Öcalan'ın Çağrısı ve PKK'nın Silah Bırakma Süreci Üzerine Değerlendirmeler

Öcalan'ın Çağrısı ve PKK'nın Silah Bırakma Süreci Üzerine Değerlendirmeler
MHP Genel Başkanı Devlet Bahçeli'nin çağrısı sonrası, DEM Partili Sırrı Süreyya Önder ve Pervin Buldan'dan oluşan İmralı heyeti, Abdullah Öcalan ile ikinci kez görüştü. Bahçeli, terör örgütünün silah bırakması gerektiğini vurguladı. Ancak DEM Parti henüz beklenen açıklamayı yapmadı.
HaberTürk yazarı Nagehan Alçı, Barzani'nin kanalı Rudaw'da yaptığı açıklamada, Kandil'de bir grubun Abdullah Öcalan'a direndiğini ve silahları gömme noktasında olduklarını belirtti. Alçı, Abdullah Öcalan'ın çağrısının karşılık bulabilmesi için Kandil ve YPG'nin bu çağrıya uyması gerektiğini ifade etti. Ayrıca, Nevruz'a kadar çağrı gelmezse devletin tepkisinin sert olacağını da ekledi.
Kandil'de Bir Grup 'Silahı Gömeyiz' Noktasında
Nagehan Alçı, Kandil'deki bir grubun Abdullah Öcalan'a direnip, kendi varlıklarının silaha bağlı olduğunu belirtti. Bu grup, silahları gömmek istemediklerini ifade ediyor. Alçı, bu durumun çözülmediğini ve sorunların devam ettiğini vurguladı. Suriye'deki yapının ise Abdullah Öcalan'ın sözünü daha kolay dinlediği düşünülüyor.
Alçı, Abdullah Öcalan'ın çağrısının neden gelmediğini sorguladı. Suriye'deki durumun karmaşıklaştığını ve YPG'nin silahlarını teslim etme stratejisinin henüz hayata geçmediğini belirtti. Bu pürüzlerin aşılmaması nedeniyle Türkiye'de de Abdullah Öcalan'ın beklenen çağrısının yapılamadığını ifade etti.
Devletin Beklentileri ve Tepkileri
Şubat ayının ortasında, Abdullah Öcalan'ın silahları gömme çağrısının beklenildiği ifade edildi.
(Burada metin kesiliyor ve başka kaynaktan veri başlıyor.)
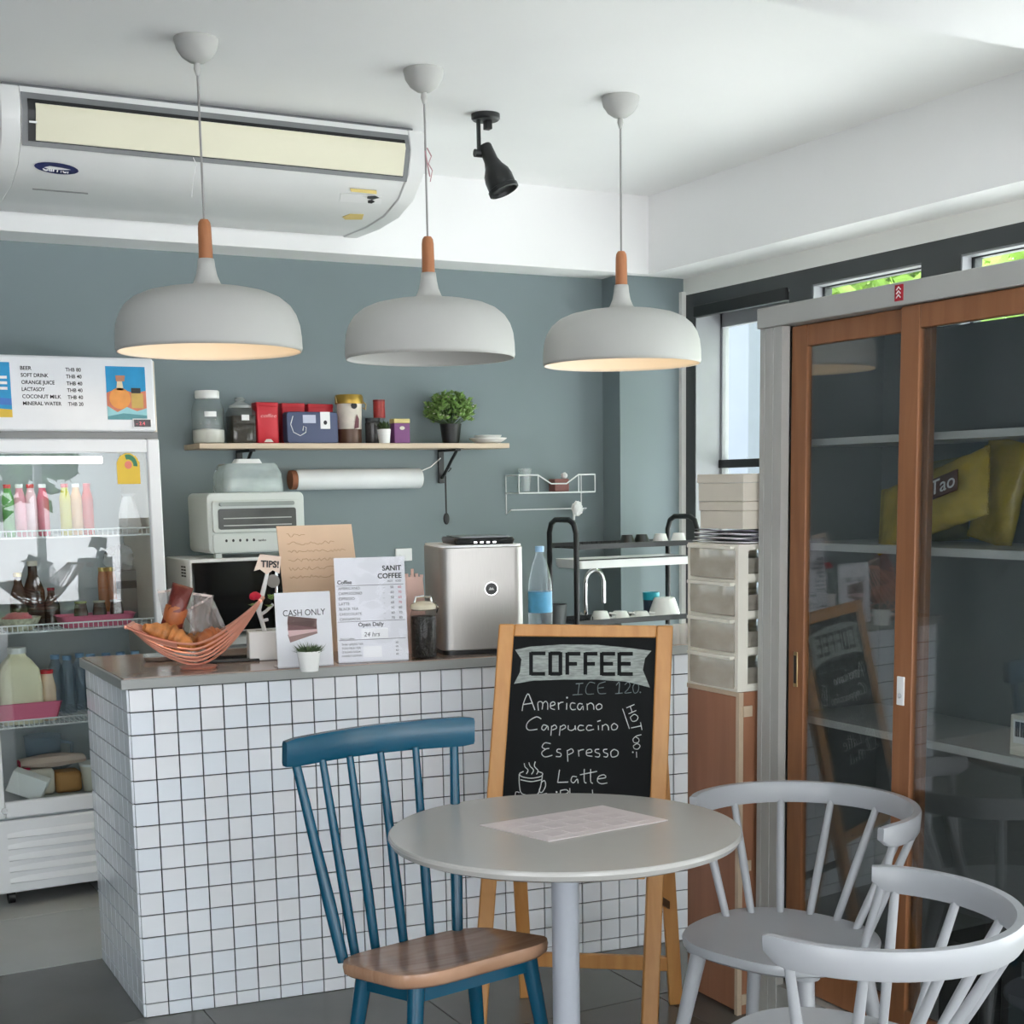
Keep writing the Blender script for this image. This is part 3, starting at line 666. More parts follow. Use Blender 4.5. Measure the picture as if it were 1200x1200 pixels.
for i in range(6):
    b_ = onz(bots[i][0], bots[i][1], .443)-B0; b_.z = .425; t_ = tw[i]+Vector((0, 0, .008))
    d = t_-b_; big = i in (0, 5)
    G().tube([b_, b_+d*.3, b_+d*.6, t_], [.011, .0125, .011, .0085] if not big else [.0135, .015, .0125, .0105], 12).obj('spindle', M_bch, bc)
# top rail: slightly curved plank
ra0 = ony(330, 866, YT-.035)-B0; ra1 = ony(330, 899, YT-.035)-B0; rb0 = ony(549, 838, YT+.005)-B0; rb1 = ony(549, 872, YT+.005)-B0
rings = []; n = 18; nb = Vector((-(rb0-ra0).y, (rb0-ra0).x, 0)).normalized()
for i in range(n+1):
    s = i/n; top = ra0.lerp(rb0, s); bot = ra1.lerp(rb1, s); bow = nb*(.045*math.sin(PI*s)-.016); e = min(s, 1-s); cut = .004*max(0, 1-e*40)
    top = top-Vector((0, 0, cut)); bot = bot+Vector((0, 0, cut)); th = .0135
    rings.append([bot+bow-nb*th*.7, bot+bow+nb*th*.7, bot.lerp(top, .12)+bow+nb*th, bot.lerp(top, .88)+bow+nb*th, top+bow+nb*th*.7, top+bow-nb*th*.7, bot.lerp(top, .88)+bow-nb*th, bot.lerp(top, .12)+bow-nb*th])
G().loft(rings).obj('top_rail', M_bch, bc, smooth=45)
lp = {}
for nm, (s, t) in dict(a=(.13, .2), b=(.13, .82), c=(.87, .82), d=(.87, .2)).items():
    tp = qpt(s, t)-Vector((0, 0, .03)); ce = qpt(.5, .5); dv = (tp-ce); dv.z = 0; bt = tp+dv*.38; bt.z = 0; lp[nm] = tp
    G().tube([bt, bt+(tp-bt)*.55, tp], [.0125, .0165, .02], 14).obj('leg', M_bch, bc)
for q, w in (('a', 'b'), ('b', 'c'), ('c', 'd'), ('d', 'a')):
    G().bar(lp[q]-Vector((0, 0, .022)), lp[w]-Vector((0, 0, .022)), .016, .044).obj('apron', M_bch, bc)
# ================================================================ EASEL CHALKBOARD
M_ewood = wood('easel_pine', S(206, 150, 88), S(188, 128, 68), .4, 3, (9, 9, .9)); M_chalkb = mat('chalkboard_black', S(10, 13, 15), .6, var=.2, scale=5, spec=.15)
M_chalk = mat('white_chalk', S(214, 216, 214), .95, var=.15, scale=80); M_chalkg = mat('smudged_chalk', S(150, 156, 152), .95, var=.3, scale=40, stretch=(1, 1, 6)); M_chalkd = mat('grey_chalk', S(120, 132, 132), .95, var=.25, scale=60)
efl = onz(550, 1226, 0); efr = onz(771, 1217, 0); ed = (efr-efl).normalized(); en = Vector((-ed.y, ed.x, 0))
LEANO, LEANZ = .21, 1.118
eup = (en*LEANO+Vector((0, 0, LEANZ))).normalized(); enorm = ed.cross(eup).normalized()    # toward the camera side: check below
if enorm.y > 0: enorm = -enorm
es = thing('chalkboard_easel', 'wooden easel chalkboard with the coffee price list', 'easel', (0, 0, 0))
E0 = efl.copy()
def epx(u, v, off=0.): p = onplane(u, v, E0, enorm); return p+enorm*off
def epoly(pts, m, name, z0, z1, parent, label=None):
    k = len(pts); P_ = [epx(*p) for p in pts]
    g = G().add([p+enorm*z1 for p in P_]+[p+enorm*z0 for p in P_], [tuple(range(k)), tuple(range(2*k-1, k-1, -1))]+[(i, (i+1) % k, (i+1) % k+k, i+k) for i in range(k)])
    return g.obj(name, m, parent, smooth=0, label=label)
ew = (efr-efl).length; TL = epx(585, 731); TRr = epx(789, 733); BL, BR = efl, efr
ht = 1.0
def stick(a, b, w, side, name='front_leg'):
    "leg whose outer edge runs a->b"
    v = [a, a+side*w, b+side*w, b]
    g = G().add([p+enorm*.001 for p in v]+[p-enorm*.024 for p in v], [(0, 1, 2, 3), (7, 6, 5, 4)]+[(i, (i+1) % 4, (i+1) % 4+4, i+4) for i in range(4)])
    return g.obj(name, M_ewood, es, bevel=.004)
tdir = (TRr-TL).normalized()
stick(BL, TL, .043, tdir); stick(BR, TRr, .046, -tdir)
def emid(f, s): return (BL.lerp(TL, f) if s < 0 else BR.lerp(TRr, f))
tl_i = TL+tdir*.043; tr_i = TRr-tdir*.046; w_ = .036; dn = (BL-TL).normalized()
def hbar(p, q, w, name, th=.022): 
    v = [p+dn*w, q+dn*w, q, p]
    g = G().add([x+enorm*.0 for x in v]+[x-enorm*th for x in v], [(0, 1, 2, 3), (7, 6, 5, 4)]+[(i, (i+1) % 4, (i+1) % 4+4, i+4) for i in range(4)])
    return g.obj(name, M_ewood, es, bevel=.003)
hbar(tl_i, tr_i, .034, 'top_rail')
lb_ = epx(583, 1018); rb_ = epx(757, 1016); hbar(lb_, rb_, .034, 'bottom_rail')
v = [tl_i+dn*.03-tdir*.006, tr_i+dn*.03+tdir*.006, rb_+dn*.012+tdir*.006, lb_+dn*.012-tdir*.006]
G().add([p-enorm*.007 for p in v]+[p-enorm*.016 for p in v], [(0, 3, 2, 1), (4, 5, 6, 7)]+[(i, (i+1) % 4, (i+1) % 4+4, i+4) for i in range(4)]).obj('blackboard', M_chalkb, es)
OFFB = -.0068
def zz(x, y): return 560+x/4, 710+y/4
epoly([zz(*p) for p in ((175, 205), (250, 190), (400, 180), (560, 182), (700, 195), (815, 210), (785, 245), (775, 300), (808, 382), (700, 355), (560, 345), (400, 345), (260, 350), (170, 365), (198, 310), (205, 250))], M_chalkg, 'chalk_banner', OFFB-.001, OFFB+.0006, es, 'smudged grey chalk banner')
def strokes(name, sts, r, m, label=None, off=.0):
    g = G()
    for st in sts:
        if len(st) == 1:
            p = epx(*zz(*st[0]), OFFB+off); g.ball(p, r*1.9, n=8, m=6); continue
        pts = [Vector(q) for q in [tuple(x)+(0,) for x in st]]
        # catmull-rom smoothing
        sm = []
        for i in range(len(pts)-1):
            a = pts[max(0, i-1)]; b = pts[i]; c = pts[i+1]; d = pts[min(len(pts)-1, i+2)]
            for k in range(4):
                t = k/4; sm.append(.5*((2*b)+(c-a)*t+(2*a-5*b+4*c-d)*t*t+(3*b-a-3*c+d)*t**3))
        sm.append(pts[-1])
        g.tube([epx(*zz(p.x, p.y), OFFB+off) for p in sm], r, 6)
    return g.obj(name, m, es, smooth=60, label=label)
def blocks(name, segs, r, m, label):
    g = G()
    for a, b in segs: g.bar(epx(*zz(*a), OFFB+.0006), epx(*zz(*b), OFFB+.0006), r, .0012, enorm)
    return g.obj(name, m, es, label=label, smooth=0)
def E_(x0, x1, y0=224, y1=319): return [((x0, y0-6), (x0, y1+6)), ((x0, y0), (x1, y0)), ((x0, 271), (x1-10, 271)), ((x0, y1), (x1, y1))]
cof = [((250, 216), (250, 324)), ((250, 222), (318, 222)), ((250, 318), (316, 318)), ((340, 216), (340, 324)), ((388, 216), (388, 324)), ((340, 222), (388, 222)), ((340, 318), (388, 318)),
       ((420, 218), (420, 322)), ((420, 224), (482, 224)), ((420, 271), (466, 271)), ((505, 218), (505, 322)), ((505, 224), (562, 224)), ((505, 271), (550, 271))]+E_(582, 645)+E_(664, 728)
blocks('lettering', cof, .0105, M_chalkb, 'block letters reading COFFEE on the banner')
strokes('lettering', [[(460, 365), (495, 362)], [(477, 364), (470, 415)], [(445, 417), (492, 414)], [(550, 362), (525, 358), (508, 385), (512, 412), (545, 412)], [(600, 355), (570, 365), (563, 385), (570, 410), (602, 410)], [(565, 385), (592, 382)]], .0011, M_chalkd, 'grey chalk word ICE')
strokes('lettering', [
                      [(650, 372), (665, 357), (662, 410)], [(645, 411), (680, 408)], [(690, 370), (705, 357), (715, 370), (705, 390), (690, 408), (722, 405)], [(740, 358), (728, 380), (735, 408), (752, 400), (755, 372), (740, 358)], [(763, 405)]], .0011, M_chalkd, 'grey chalk price 120')
strokes('lettering', [[(208, 492), (215, 455), (235, 412), (250, 440), (268, 488)], [(215, 462), (258, 455)], [(285, 490), (282, 455), (295, 448), (305, 458), (302, 485)], [(305, 458), (318, 447), (328, 458), (328, 486)], [(340, 470), (362, 462), (358, 450), (343, 455), (342, 478), (362, 486)],
                      [(380, 486), (378, 452)], [(379, 462), (388, 453), (402, 451)], [(418, 455), (417, 486)], [(419, 430)], [(458, 457), (440, 455), (434, 472), (443, 486), (460, 484)], [(492, 460), (475, 458), (468, 476), (480, 487), (494, 468), (495, 488)], [(515, 488), (513, 458)], [(514, 464), (530, 455), (543, 465), (545, 486)], [(570, 458), (556, 470), (562, 486), (580, 480), (582, 465), (570, 458)]], .0014, M_chalk, 'chalk line Americano')
strokes('lettering', [[(298, 530), (275, 520), (240, 540), (228, 565), (240, 582), (280, 578)], [(326, 562), (308, 558), (300, 575), (312, 582), (328, 563), (331, 582)], [(347, 562), (343, 608)], [(347, 567), (362, 558), (370, 572), (350, 582)], [(388, 562), (383, 608)], [(388, 567), (405, 558), (412, 570), (392, 582)], [(425, 560), (425, 578), (440, 584), (455, 575), (457, 560), (460, 582)],
                      [(497, 562), (478, 560), (470, 575), (480, 584), (500, 580)], [(537, 562), (518, 560), (510, 575), (520, 584), (545, 578)], [(566, 560), (567, 582)], [(561, 542), (577, 537)], [(585, 584), (585, 558)], [(586, 564), (600, 555), (612, 565), (614, 583)], [(640, 550), (628, 562), (632, 580), (650, 578), (656, 562), (640, 550)]], .0014, M_chalk, 'chalk line Cappuccino')
strokes('lettering', [[(342, 646), (315, 642), (302, 662), (320, 672)], [(335, 668), (318, 672), (300, 690), (315, 708), (350, 700)], [(390, 672), (375, 672), (372, 684), (390, 692), (388, 706), (366, 706)], [(420, 676), (423, 730)], [(420, 680), (440, 670), (448, 685), (425, 698)], [(475, 706), (472, 675)], [(473, 684), (482, 676), (498, 673)], [(510, 690), (535, 685), (530, 672), (512, 678), (512, 700), (538, 705)],
                      [(570, 672), (553, 674), (553, 686), (572, 694), (568, 708), (550, 706)], [(608, 672), (592, 674), (592, 686), (610, 694), (606, 708), (590, 706)], [(640, 672), (625, 685), (630, 708), (655, 702), (658, 682), (640, 672)]], .0014, M_chalk, 'chalk line Espresso')
strokes('lettering', [[(384, 768), (375, 828)], [(375, 828), (425, 826)], [(465, 802), (445, 800), (438, 820), (450, 830), (467, 812), (471, 832)], [(500, 765), (500, 822), (510, 830)], [(530, 765), (530, 822), (540, 832)], [(480, 792), (560, 776)], [(560, 812), (600, 805), (592, 792), (568, 800), (562, 822), (580, 834), (608, 830)]], .0014, M_chalk, 'chalk line Latte')
strokes('lettering', [[(370, 873)], [(388, 915), (388, 866)], [(388, 866), (415, 862), (425, 875), (392, 888)], [(432, 855), (434, 912)], [(455, 895), (470, 890), (478, 910)], [(520, 892), (500, 900), (515, 915)], [(538, 862), (542, 915)], [(560, 885), (543, 900), (562, 915)]], .0014, M_chalk, 'chalk line Black half hidden by the table')
strokes('lettering', [[(698, 478), (735, 462)], [(708, 506), (744, 490)], [(716, 471), (725, 498)], [(716, 522), (735, 508), (752, 520), (745, 537), (725, 540), (716, 522)], [(720, 572), (768, 562)], [(764, 545), (771, 582)], [(768, 604), (745, 610), (729, 625), (735, 641), (754, 639), (756, 624), (742, 615)], [(730, 656), (748, 646), (762, 656), (752, 671), (735, 669), (730, 656)], [(728, 686)], [(745, 684), (746, 711)], [(680, 482), (712, 576)]], .0012, M_chalk, 'slanting chalk words HOT 60')
cup = [[(196, 785), (205, 800), (250, 808), (295, 800), (304, 785), (280, 776)], [(196, 785), (215, 776)], [(194, 790), (196, 845), (210, 882), (275, 886), (294, 850), (304, 790)], [(200, 815), (250, 824), (298, 815)], [(300, 826), (314, 820), (318, 845), (302, 874), (288, 868), (296, 846)], [(175, 890), (180, 872), (196, 876)], [(300, 884), (325, 880)], [(228, 788), (236, 770), (222, 755), (218, 738)], [(252, 790), (262, 770), (246, 752), (240, 734)], [(276, 790), (283, 772), (266, 752), (270, 730)]]
strokes('cup_drawing', cup, .0014, M_chalk, 'chalk drawing of a steaming cup')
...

DEM heyetinin çalışmaları da bu yöndeydi. Devletin beklentisi, bu çağrının yapılmasıydı. Eğer bu gerçekleşmezse, Kandil ve Suriye'nin direnmesi durumunda Abdullah Öcalan'ın liderliğinin sorgulanabileceği düşünülüyor.
Devletin tepkisinin sert olacağına dikkat çeken Alçı, geçmişteki süreçlerin tekrarlanmaması gerektiğini belirtti. PKK'nın direnmesi durumunda, devletin sert yöntemlere döneceği ifade ediliyor. Bu durum, Türkiye'nin ve Orta Doğu'nun barışı için oldukça önemli bir konu olarak öne çıkıyor.